- Instructions to follow: Give the number of lines that contain the string "scene", please, and nothing else.
---
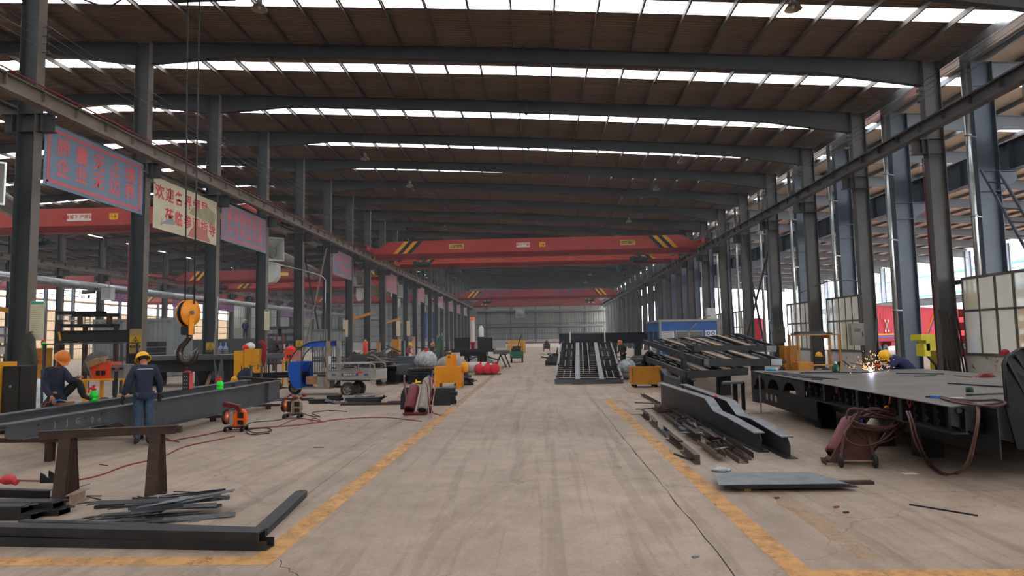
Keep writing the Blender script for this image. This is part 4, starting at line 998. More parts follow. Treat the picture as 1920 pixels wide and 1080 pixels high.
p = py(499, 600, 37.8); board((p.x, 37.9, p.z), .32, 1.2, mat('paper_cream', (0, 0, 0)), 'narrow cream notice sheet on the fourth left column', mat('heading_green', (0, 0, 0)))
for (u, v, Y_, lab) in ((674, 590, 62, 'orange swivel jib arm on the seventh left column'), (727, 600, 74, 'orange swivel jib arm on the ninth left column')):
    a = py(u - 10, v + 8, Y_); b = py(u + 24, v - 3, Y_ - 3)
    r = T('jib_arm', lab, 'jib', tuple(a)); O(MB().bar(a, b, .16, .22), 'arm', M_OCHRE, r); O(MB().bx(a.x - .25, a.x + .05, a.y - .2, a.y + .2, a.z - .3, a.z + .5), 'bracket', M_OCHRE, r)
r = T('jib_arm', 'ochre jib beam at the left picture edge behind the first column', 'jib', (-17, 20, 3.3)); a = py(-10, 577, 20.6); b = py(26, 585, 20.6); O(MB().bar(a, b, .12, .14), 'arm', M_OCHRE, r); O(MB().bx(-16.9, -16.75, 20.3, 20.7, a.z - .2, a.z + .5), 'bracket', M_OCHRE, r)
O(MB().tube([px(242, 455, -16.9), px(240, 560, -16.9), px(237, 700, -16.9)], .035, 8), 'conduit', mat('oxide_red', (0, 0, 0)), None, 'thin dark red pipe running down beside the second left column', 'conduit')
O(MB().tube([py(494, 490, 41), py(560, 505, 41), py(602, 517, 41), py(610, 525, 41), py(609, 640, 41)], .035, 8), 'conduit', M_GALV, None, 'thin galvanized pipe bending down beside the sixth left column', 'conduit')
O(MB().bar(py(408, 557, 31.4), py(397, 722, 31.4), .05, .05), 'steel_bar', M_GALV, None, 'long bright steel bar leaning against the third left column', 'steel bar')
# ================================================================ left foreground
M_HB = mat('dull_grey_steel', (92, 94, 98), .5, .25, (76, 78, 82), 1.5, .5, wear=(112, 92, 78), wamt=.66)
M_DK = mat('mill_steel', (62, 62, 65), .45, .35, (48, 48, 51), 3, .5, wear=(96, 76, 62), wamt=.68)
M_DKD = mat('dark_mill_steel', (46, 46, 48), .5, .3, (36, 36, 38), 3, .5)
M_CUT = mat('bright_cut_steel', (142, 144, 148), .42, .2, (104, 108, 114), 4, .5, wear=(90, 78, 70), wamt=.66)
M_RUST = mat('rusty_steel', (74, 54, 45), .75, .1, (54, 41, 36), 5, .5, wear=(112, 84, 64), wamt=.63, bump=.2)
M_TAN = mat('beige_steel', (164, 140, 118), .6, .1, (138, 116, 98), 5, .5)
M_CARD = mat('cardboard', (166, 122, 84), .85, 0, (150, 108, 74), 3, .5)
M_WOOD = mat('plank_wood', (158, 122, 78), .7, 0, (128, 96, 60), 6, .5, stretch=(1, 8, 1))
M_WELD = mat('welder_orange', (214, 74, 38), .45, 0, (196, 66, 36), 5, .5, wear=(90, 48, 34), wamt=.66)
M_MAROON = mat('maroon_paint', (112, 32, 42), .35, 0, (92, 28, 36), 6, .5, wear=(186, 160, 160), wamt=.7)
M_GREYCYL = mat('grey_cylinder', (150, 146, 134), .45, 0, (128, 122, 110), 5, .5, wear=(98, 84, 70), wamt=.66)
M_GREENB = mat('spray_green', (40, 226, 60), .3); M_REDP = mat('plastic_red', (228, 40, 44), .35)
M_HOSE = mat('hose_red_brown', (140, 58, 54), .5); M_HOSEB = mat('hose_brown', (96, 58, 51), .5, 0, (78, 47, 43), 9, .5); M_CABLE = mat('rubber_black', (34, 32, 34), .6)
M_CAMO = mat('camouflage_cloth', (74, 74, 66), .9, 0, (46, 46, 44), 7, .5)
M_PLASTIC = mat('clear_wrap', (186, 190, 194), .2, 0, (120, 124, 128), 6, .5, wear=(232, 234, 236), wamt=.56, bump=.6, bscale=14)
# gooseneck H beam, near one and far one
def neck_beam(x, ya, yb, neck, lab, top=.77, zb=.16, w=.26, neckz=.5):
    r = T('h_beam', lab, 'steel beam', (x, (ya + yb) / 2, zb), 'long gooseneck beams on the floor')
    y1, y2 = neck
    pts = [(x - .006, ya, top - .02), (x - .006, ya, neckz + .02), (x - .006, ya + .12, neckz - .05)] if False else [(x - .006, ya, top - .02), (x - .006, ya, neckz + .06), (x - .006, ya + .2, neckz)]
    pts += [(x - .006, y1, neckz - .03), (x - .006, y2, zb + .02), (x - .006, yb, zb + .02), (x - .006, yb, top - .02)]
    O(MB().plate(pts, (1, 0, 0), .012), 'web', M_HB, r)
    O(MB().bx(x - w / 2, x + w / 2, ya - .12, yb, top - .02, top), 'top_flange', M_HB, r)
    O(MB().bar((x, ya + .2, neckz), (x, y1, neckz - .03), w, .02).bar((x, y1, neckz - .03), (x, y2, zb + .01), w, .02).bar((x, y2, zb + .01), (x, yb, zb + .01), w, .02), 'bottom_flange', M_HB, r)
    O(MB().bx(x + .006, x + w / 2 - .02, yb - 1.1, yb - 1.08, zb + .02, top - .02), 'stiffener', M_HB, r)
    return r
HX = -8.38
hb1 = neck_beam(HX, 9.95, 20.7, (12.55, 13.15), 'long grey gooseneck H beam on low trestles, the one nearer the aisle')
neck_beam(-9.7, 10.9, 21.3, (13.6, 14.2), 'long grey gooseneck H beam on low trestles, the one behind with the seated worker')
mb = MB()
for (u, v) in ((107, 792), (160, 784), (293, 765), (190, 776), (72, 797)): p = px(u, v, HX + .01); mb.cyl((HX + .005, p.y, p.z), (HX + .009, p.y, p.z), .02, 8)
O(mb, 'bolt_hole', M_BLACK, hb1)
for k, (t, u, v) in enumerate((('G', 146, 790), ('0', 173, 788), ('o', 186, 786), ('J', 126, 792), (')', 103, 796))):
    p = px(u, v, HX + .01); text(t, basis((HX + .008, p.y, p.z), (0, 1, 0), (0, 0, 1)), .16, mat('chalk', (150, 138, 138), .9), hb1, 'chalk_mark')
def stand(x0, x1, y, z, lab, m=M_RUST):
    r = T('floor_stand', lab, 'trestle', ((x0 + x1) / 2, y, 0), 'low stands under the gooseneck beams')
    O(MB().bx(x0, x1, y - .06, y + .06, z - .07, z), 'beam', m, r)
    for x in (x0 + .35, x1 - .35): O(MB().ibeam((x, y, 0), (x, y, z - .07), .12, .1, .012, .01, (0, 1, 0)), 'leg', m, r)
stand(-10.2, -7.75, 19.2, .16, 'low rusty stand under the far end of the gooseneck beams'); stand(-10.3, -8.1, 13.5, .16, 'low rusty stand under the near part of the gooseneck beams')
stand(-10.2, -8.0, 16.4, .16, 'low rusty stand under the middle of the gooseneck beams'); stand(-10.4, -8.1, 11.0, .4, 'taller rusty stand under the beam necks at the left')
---
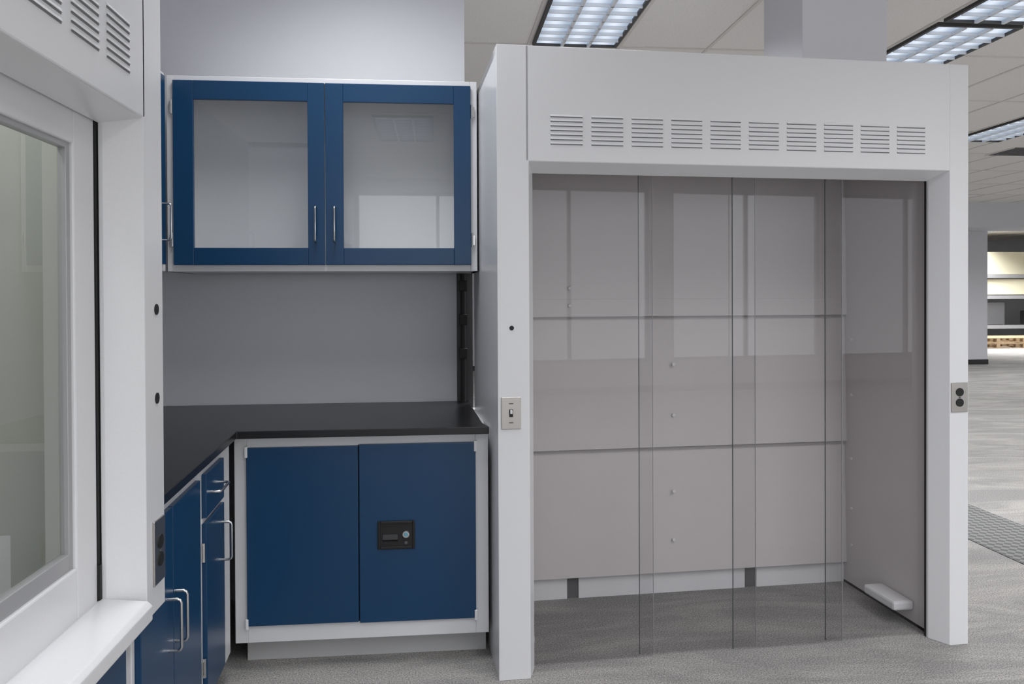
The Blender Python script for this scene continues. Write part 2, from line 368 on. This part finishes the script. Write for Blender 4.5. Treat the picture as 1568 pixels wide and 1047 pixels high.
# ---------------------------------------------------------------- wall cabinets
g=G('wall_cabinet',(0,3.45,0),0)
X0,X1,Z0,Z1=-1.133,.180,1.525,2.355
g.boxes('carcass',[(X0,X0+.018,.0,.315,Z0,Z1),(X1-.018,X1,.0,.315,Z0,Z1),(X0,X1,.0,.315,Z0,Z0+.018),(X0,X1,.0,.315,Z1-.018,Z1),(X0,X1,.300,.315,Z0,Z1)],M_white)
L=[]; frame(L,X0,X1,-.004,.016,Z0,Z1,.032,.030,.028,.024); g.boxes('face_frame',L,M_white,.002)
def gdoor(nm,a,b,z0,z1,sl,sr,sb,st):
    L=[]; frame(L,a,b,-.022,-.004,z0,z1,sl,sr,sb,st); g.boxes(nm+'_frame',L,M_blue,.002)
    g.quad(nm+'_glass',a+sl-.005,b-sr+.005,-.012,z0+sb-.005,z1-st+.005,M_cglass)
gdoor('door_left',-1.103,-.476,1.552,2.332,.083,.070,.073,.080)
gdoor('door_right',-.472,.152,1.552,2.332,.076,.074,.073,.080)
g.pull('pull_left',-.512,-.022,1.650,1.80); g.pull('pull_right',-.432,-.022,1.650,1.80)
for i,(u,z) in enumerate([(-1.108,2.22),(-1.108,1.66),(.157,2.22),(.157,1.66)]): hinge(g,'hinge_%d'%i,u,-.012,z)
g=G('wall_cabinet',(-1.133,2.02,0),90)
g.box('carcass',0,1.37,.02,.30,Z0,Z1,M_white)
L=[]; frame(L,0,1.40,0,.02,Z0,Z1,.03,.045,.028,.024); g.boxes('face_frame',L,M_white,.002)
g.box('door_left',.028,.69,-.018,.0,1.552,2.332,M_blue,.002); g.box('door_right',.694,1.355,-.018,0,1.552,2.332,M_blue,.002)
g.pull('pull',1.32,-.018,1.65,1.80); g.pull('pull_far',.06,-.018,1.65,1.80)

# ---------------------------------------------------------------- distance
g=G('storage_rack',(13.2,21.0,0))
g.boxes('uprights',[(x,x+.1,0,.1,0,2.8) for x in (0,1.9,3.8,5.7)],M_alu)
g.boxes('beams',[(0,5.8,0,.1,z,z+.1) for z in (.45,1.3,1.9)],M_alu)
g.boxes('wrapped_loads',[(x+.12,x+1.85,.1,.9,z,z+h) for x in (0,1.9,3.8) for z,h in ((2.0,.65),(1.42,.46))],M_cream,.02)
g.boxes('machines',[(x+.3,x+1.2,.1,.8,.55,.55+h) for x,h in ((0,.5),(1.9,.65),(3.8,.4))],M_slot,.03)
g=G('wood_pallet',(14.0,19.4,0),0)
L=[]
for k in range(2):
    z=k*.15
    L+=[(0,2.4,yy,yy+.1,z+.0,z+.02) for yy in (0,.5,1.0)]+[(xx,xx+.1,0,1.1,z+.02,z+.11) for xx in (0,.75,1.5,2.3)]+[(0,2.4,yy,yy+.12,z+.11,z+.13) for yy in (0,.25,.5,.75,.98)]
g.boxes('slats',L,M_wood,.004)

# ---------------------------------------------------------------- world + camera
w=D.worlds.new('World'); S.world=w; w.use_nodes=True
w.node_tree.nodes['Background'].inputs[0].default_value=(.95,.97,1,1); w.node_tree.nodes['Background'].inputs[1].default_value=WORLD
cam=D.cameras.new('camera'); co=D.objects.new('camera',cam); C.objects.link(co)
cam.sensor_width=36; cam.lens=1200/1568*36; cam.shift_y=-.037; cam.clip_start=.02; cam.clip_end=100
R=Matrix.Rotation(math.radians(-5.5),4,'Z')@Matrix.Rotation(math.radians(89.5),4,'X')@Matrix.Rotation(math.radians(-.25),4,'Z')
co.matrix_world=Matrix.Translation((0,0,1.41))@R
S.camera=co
---
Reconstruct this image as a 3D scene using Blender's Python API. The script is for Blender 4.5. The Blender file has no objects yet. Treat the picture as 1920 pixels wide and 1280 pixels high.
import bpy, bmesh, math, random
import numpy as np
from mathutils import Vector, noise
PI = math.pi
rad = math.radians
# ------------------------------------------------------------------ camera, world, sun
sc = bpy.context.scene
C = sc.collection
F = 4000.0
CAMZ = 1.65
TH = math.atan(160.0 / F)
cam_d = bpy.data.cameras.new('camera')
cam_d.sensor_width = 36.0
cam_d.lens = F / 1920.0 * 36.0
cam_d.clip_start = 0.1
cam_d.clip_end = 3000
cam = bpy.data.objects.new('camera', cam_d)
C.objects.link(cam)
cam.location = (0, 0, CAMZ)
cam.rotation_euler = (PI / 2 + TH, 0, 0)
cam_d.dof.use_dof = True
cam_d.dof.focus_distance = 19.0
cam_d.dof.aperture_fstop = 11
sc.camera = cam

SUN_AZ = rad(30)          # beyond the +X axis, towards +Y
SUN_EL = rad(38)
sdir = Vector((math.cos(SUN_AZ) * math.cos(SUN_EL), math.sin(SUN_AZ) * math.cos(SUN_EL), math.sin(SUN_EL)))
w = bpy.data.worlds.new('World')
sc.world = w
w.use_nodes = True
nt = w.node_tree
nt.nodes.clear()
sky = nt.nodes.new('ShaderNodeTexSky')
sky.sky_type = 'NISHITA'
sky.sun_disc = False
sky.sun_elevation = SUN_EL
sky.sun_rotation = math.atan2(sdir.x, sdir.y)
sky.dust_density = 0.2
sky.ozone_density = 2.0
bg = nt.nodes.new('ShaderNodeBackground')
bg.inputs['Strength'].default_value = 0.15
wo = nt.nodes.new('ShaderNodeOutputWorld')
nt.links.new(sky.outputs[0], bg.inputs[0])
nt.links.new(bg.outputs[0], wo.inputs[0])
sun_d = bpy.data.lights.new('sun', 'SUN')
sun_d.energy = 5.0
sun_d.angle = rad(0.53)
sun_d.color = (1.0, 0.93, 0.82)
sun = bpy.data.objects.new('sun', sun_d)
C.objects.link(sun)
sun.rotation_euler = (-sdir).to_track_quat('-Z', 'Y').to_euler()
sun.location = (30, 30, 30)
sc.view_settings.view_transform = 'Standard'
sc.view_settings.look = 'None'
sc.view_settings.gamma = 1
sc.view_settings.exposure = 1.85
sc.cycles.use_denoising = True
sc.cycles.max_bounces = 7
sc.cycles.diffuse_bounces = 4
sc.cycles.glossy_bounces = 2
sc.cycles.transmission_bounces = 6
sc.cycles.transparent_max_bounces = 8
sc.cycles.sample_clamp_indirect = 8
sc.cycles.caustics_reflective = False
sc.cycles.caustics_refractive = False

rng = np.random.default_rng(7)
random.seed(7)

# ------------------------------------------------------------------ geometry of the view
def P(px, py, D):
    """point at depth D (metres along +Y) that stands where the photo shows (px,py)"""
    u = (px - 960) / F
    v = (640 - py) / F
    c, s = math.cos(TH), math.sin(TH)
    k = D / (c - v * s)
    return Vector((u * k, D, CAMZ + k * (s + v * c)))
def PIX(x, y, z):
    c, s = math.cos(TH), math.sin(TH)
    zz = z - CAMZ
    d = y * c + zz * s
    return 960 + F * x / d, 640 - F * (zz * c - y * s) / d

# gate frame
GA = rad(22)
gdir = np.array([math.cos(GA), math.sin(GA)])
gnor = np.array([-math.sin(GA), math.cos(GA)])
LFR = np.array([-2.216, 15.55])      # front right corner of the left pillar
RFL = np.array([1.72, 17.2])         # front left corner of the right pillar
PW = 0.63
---
- Completed exercise: 3